Ponme una caña – Podaj mi małe piwo [ponme una canja]

¿Me pones una coca-cola? [me pones una koka kola]

Brzmi oschle? Możliwe, że tak. Jeżeli chcemy być bardziej uprzejmi na koniec zapytania możemy dodać słynne por favor [por fawor], jego skróconą wersję porfa [porfa], lub też trudniejsze cuando puedas [kuando puedas] – „kiedy będziesz mógł/mogła”.

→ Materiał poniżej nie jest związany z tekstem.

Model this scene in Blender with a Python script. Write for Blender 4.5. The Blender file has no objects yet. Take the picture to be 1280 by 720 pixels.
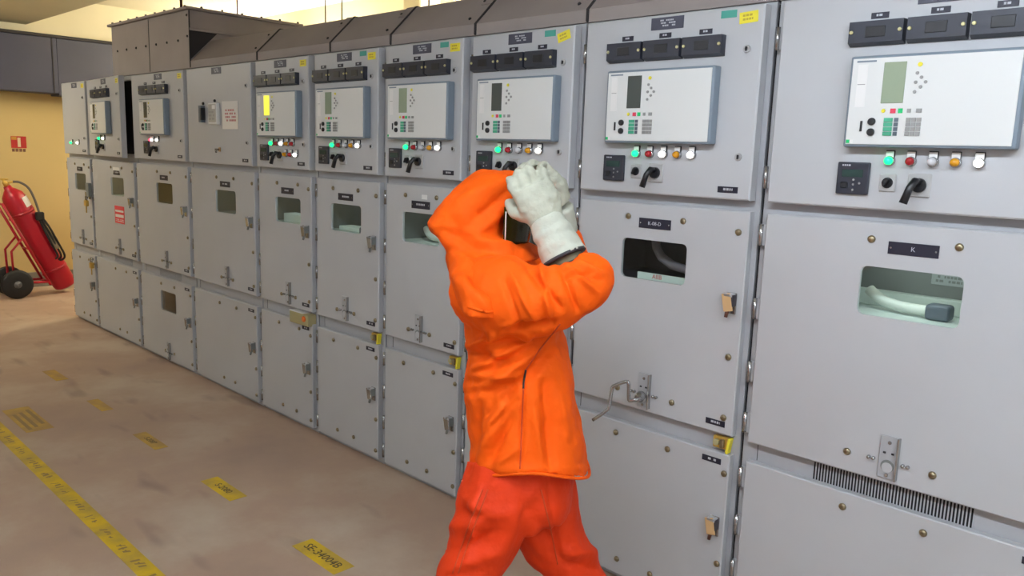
import bpy, bmesh, math, random
from mathutils import Vector, Matrix, noise
from mathutils.geometry import tessellate_polygon
random.seed(7)
sc = bpy.context.scene
col = sc.collection
PI = math.pi

# ------------------------------------------------------------------ camera
CF = 996.04
CC = Vector((8.25287, -2.50017, 1.68295))
FW = Vector((-0.68636783, 0.70849465, -0.16411744))
RT = Vector((0.71385047, 0.69946535, 0.03414297))
UP = Vector((-0.13898458, 0.09372068, 0.98584975))
cam = bpy.data.cameras.new('camera'); co = bpy.data.objects.new('camera', cam); col.objects.link(co)
cam.sensor_width = 36; cam.lens = CF / 1280 * 36; cam.clip_start = .02
m = Matrix((RT, UP, -FW)).transposed().to_4x4(); m.translation = CC; co.matrix_world = m
sc.camera = co
def at(u, v, t): return CC + (FW + RT * (u - 640) / CF - UP * (v - 360) / CF) * t

# ------------------------------------------------------------------ materials
def lin(c):
    return tuple((x / 12.92 if x <= .04045 else ((x + .055) / 1.055) ** 2.4) for x in [k / 255 for k in c]) + (1,)
MATS = {}
def mat(name, rgb, rough=.5, metal=0, noise_amt=.0, nscale=6, bump=0, bscale=60, emit=0, coat=0, spec=.5, rgb2=None, stretch=None):
    m = bpy.data.materials.new(name); m.use_nodes = True
    n = m.node_tree.nodes; l = m.node_tree.links; b = n['Principled BSDF']
    c = lin(rgb)
    b.inputs['Base Color'].default_value = c; b.inputs['Roughness'].default_value = rough
    b.inputs['Metallic'].default_value = metal; b.inputs['Specular IOR Level'].default_value = spec
    b.inputs['Coat Weight'].default_value = coat
    if emit:
        b.inputs['Emission Color'].default_value = c; b.inputs['Emission Strength'].default_value = emit
    if noise_amt or bump:
        tc = n.new('ShaderNodeTexCoord'); mp = n.new('ShaderNodeMapping'); l.new(tc.outputs['Object'], mp.inputs[0])
        if stretch: mp.inputs['Scale'].default_value = stretch
    if noise_amt:
        t = n.new('ShaderNodeTexNoise'); t.inputs['Scale'].default_value = nscale; t.inputs['Detail'].default_value = 4
        l.new(mp.outputs[0], t.inputs[0])
        r = n.new('ShaderNodeValToRGB'); r.color_ramp.elements[0].position = .35; r.color_ramp.elements[1].position = .68
        c2 = lin(rgb2) if rgb2 else tuple(x * (1 - noise_amt) for x in c[:3]) + (1,)
        r.color_ramp.elements[0].color = c2; r.color_ramp.elements[1].color = c
        l.new(t.outputs[0], r.inputs[0]); l.new(r.outputs[0], b.inputs['Base Color'])
    if bump:
        t = n.new('ShaderNodeTexNoise'); t.inputs['Scale'].default_value = bscale; t.inputs['Detail'].default_value = 3
        l.new(mp.outputs[0], t.inputs[0])
        bp = n.new('ShaderNodeBump'); bp.inputs['Strength'].default_value = bump; bp.inputs['Distance'].default_value = .01
        l.new(t.outputs[0], bp.inputs['Height']); l.new(bp.outputs[0], b.inputs['Normal'])
    MATS[name] = m
    return m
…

Podziękowanie w restauracji

W tym akapicie również czeka na nas mały szok kulturowy. Oczywiście, warto i dobrze jest podziękować kelnerowi za jego pracę, ale nie róbmy tego za każdym razem kiedy pojawia się przy stoliku! Dla Hiszpanów powtarzane sto razy gracias to powód do zdziwienia. Przy kolejnej wizycie w osiedlowym barze zwróćcie uwagę na wymianę zdań między kelnerami, a klientami – to świetny moment na zrozumienie ich kultury. Dla bardziej zaawansowanych, na koniec wizyty można podziękować kelnerowi słowami: Gracias, el servicio ha sido excelente. [grasias, el servisio a sido ekselente], czyli dziękuję, obsługa była znakomita.

Proszenie o rachunek

Na pytanie, jak poprosić o rachunek w restauracji po hiszpańsku, można odpowiedzieć na kilka sposobów, w zależności od stopnia zaawansowania. Najprostszy z nich to po prostu:

La cuenta, por favor – Rachunek, proszę [la kuenta, por fawor]

Możemy lekko to zmodyfikować, aby brzmieć bardziej naturalnie:

La cuenta cuando puedas – Rachunek kiedy będziesz mógł/mogła [La kuenta kuando puedas]

Czy też użyć kompletnie innego zwrotu:

¿Me cobras? – Podliczysz mnie? [me kobras]

Tym akcentem kończymy przyspieszony kurs języka hiszpańskiego na temat „Jak zamawiać w restauracji po hiszpańsku?” i zachęcamy do nauki tego przepięknego języka, a także, przede wszystkim, do poznawania mieszkańców Półwyspu Iberyjskiego oraz ich kultury.